Jesus was pretty blunt in His description of the level of devotion He expects of anyone who would be a follower.  “If anyone comes to Me, and does not hate his own father and mother and wife and children and brothers and sisters, yes, and even his own life, he cannot be My disciple” (Luke 14:26).  “If anyone wishes to come after Me, he must deny himself, and take up his cross and follow Me” (Matthew 16:24).  Of course, Jesus is not commanding self-loathing and hatred of family, but He is demanding that I put Him first.  I am reminded of before-and-after diet pictures, except repentance is a transformation of the heart, not the waistline.  Before believing the gospel, a man is committed to himself and his own selfish interests, but after, he has denied self and is wholly devoted to the Lord of his life.

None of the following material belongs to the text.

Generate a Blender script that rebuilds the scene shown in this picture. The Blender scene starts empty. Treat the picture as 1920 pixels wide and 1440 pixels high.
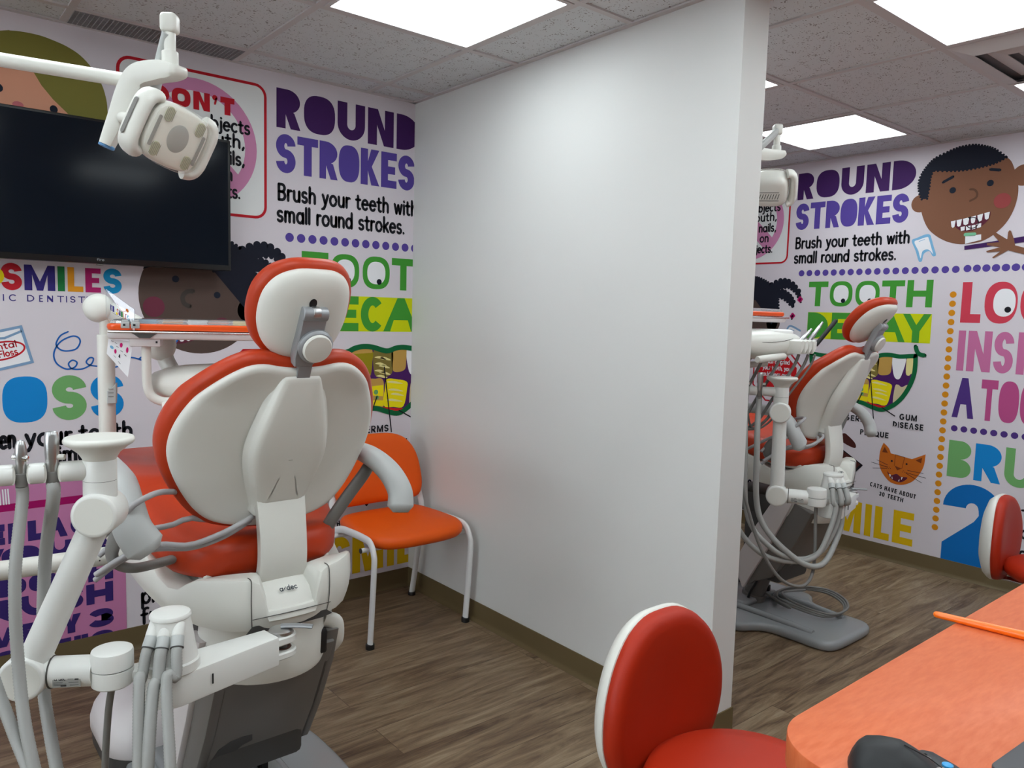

If a person has truly repented of his sins, his new direction should be apparent.  John the Baptist warned the people of his day to “bear fruit in keeping with repentance” (Matthew 3:8).  Continuing a life of sin after “becoming a Christian” is a sure sign that the person was never truly converted.  It is entirely possible for someone to get their name on a church role out of fear of judgment without having a fundamental change of heart about who is in charge going forward.  There is more to repentance than fear.

When we are introduced to Saul of Tarsus in Acts 7, he was, as he described himself, “a blasphemer and a persecutor and a violent aggressor” (1 Timothy 1:13).  But God in His grace gave him the opportunity to obey the gospel and his conversion stands as one of the most striking transformations of all time.  In Galatians 2:20, Paul (his Roman name) wrote, “I have been crucified with Christ; and it is no longer I who live, but Christ lives in me; and the life which I now live in the flesh I live by faith in the Son of God, who loved me and gave Himself up for me.” 

Paul was not a special case, but rather the perfect example of the complete transformation that each of us must undergo if we ever hope to be a true disciple of Jesus Christ.  Repentance is one of the keys to our salvation and, without it, we will surely perish (Luke 13:3).